Emasculated, I did just that, clumsily and fearfully lumbering into the Havana night like the fat, dumb friend of the protagonist. The character played by Horatio Sanz. The one who has to be bailed out of a coke addiction or mob debt by his heroic friend. In this scenario, the hero just happened to be my high school valedictorian track star. Fuck me.

Panting, I reached the end of the block and looked north where Jethro had given chase. No sign. I yelled for him. No answer. The streets were suddenly dark and deserted, the olive green uniforms gone. I ran back to the main street, hoping for a police officer. The women became hysterical. Tears streaming down their faces, they huddled together, suddenly terrified of a world where dark men steal cameras and stupid Canadians let their friends get stabbed to death in rubble-strewn alleys. Something had changed.

Then suddenly, as fast as he had disappeared, there he was again. A silhouette illuminated by a single streetlight, the limping figure of Jethro appears at the end of the long city block. Feet torn from his barefoot pursuit, head slung low in exhaustion, his ragged breathing audible from 300 feet away. Tears of relief run down my face. And as in the final scene of every movie ever, just as he walks into the light, he holds the camera high above his head in victory.

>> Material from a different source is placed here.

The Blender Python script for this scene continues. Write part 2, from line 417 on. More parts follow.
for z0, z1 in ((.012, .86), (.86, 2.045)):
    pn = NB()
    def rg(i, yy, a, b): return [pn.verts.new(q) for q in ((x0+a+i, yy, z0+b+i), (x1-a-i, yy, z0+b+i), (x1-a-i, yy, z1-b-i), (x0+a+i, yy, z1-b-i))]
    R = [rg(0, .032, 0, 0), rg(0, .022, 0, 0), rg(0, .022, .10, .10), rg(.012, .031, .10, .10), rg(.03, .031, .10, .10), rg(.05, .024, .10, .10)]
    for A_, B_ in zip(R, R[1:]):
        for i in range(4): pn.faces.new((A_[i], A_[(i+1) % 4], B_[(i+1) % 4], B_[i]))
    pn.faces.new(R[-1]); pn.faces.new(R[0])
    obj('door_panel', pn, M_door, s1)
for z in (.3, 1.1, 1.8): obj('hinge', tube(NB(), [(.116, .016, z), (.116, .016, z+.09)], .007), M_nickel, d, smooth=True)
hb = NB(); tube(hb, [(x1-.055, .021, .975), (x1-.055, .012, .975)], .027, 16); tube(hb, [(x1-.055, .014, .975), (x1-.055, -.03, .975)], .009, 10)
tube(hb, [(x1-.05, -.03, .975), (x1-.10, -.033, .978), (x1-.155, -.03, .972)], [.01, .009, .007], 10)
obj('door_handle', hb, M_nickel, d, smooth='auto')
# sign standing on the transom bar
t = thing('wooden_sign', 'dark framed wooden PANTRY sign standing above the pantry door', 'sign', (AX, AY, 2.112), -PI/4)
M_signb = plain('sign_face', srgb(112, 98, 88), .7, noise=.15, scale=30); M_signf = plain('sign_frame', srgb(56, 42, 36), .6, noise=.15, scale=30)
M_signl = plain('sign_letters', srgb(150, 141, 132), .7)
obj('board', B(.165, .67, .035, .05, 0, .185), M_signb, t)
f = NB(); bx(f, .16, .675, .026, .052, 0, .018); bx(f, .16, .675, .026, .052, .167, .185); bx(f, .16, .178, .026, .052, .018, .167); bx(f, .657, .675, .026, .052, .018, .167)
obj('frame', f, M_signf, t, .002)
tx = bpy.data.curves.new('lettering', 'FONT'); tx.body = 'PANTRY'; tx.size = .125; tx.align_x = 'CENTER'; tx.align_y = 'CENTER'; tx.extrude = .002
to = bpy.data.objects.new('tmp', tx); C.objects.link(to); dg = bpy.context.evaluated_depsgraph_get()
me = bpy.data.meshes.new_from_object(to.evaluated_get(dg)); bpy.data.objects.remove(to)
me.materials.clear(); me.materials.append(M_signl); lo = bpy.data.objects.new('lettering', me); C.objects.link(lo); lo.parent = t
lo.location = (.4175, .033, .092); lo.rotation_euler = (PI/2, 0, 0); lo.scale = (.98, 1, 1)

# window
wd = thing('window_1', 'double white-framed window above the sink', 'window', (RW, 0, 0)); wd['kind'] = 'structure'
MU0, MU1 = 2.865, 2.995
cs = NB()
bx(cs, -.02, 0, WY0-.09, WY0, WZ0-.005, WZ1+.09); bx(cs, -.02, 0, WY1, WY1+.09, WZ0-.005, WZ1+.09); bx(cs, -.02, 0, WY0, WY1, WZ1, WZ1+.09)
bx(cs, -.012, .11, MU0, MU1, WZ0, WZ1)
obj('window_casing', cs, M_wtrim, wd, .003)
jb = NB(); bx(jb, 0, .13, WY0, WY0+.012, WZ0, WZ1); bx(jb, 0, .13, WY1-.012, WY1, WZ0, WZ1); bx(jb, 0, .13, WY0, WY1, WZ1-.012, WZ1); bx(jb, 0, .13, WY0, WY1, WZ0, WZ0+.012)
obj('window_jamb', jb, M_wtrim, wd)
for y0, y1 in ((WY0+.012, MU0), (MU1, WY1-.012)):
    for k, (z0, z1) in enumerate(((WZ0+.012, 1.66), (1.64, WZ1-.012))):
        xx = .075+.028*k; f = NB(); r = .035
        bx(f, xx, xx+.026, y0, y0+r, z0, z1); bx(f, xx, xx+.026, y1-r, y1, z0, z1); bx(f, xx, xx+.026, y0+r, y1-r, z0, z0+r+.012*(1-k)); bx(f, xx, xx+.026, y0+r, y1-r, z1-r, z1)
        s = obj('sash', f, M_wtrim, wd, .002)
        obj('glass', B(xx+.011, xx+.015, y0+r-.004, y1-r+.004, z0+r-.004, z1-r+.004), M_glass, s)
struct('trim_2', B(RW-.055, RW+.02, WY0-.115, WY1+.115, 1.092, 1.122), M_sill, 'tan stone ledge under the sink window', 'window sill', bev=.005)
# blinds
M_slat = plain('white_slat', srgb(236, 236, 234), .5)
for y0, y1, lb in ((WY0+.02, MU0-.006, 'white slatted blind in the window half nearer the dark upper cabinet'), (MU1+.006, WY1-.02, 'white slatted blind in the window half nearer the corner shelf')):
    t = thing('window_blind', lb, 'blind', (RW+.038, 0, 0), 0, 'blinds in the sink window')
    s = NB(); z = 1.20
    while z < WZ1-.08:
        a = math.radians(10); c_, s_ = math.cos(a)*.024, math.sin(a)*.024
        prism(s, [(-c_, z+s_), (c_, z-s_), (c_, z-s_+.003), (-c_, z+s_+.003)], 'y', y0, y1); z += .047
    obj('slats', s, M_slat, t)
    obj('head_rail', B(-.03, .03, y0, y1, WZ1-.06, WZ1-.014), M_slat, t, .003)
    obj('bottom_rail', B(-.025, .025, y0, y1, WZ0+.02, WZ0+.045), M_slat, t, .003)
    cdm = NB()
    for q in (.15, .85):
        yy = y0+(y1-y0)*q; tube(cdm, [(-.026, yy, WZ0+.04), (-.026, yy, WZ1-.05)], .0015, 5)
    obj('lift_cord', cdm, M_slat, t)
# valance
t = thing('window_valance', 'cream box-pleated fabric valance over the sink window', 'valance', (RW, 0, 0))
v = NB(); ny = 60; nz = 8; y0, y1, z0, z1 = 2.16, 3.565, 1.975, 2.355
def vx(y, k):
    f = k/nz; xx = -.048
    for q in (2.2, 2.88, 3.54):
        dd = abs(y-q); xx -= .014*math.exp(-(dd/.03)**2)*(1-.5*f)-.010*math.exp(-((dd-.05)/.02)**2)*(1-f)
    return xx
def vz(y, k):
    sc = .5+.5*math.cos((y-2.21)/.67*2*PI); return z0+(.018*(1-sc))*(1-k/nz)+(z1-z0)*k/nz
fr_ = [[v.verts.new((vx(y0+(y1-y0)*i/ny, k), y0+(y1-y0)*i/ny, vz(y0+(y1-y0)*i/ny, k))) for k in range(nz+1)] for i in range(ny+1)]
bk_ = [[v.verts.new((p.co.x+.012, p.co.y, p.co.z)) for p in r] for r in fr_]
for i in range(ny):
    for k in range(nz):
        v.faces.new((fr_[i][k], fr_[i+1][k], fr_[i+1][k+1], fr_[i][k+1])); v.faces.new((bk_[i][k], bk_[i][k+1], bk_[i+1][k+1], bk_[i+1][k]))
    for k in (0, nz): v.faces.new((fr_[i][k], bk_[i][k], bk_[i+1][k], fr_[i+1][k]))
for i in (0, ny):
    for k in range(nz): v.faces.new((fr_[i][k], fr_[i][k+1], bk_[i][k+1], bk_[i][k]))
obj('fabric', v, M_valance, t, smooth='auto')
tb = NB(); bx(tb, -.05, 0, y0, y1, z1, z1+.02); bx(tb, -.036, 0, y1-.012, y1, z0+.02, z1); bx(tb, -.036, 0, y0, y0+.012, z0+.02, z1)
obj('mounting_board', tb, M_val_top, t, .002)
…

It is undamaged, save for lost batteries. The women shriek in ecstatic eroticism. They mob him, kiss him, embrace him like a king. I try to get in there for a hug but he’s draped in a thick robe of breasts and long, sweet smelling hair. We turn to walk back to the lobby bar of their hotel, where we happily drink mojitos in the secure comfort of an overpriced tourist trap. The glow coming off Jethro is vibrant. Blinding, even. At one point, Sílvia busts Maià for a lust-filled stare she directs across the table at him. We all laugh. No one hears the joke I make. One of the girls lovingly pulls bits of gravel from Jethro’s feet.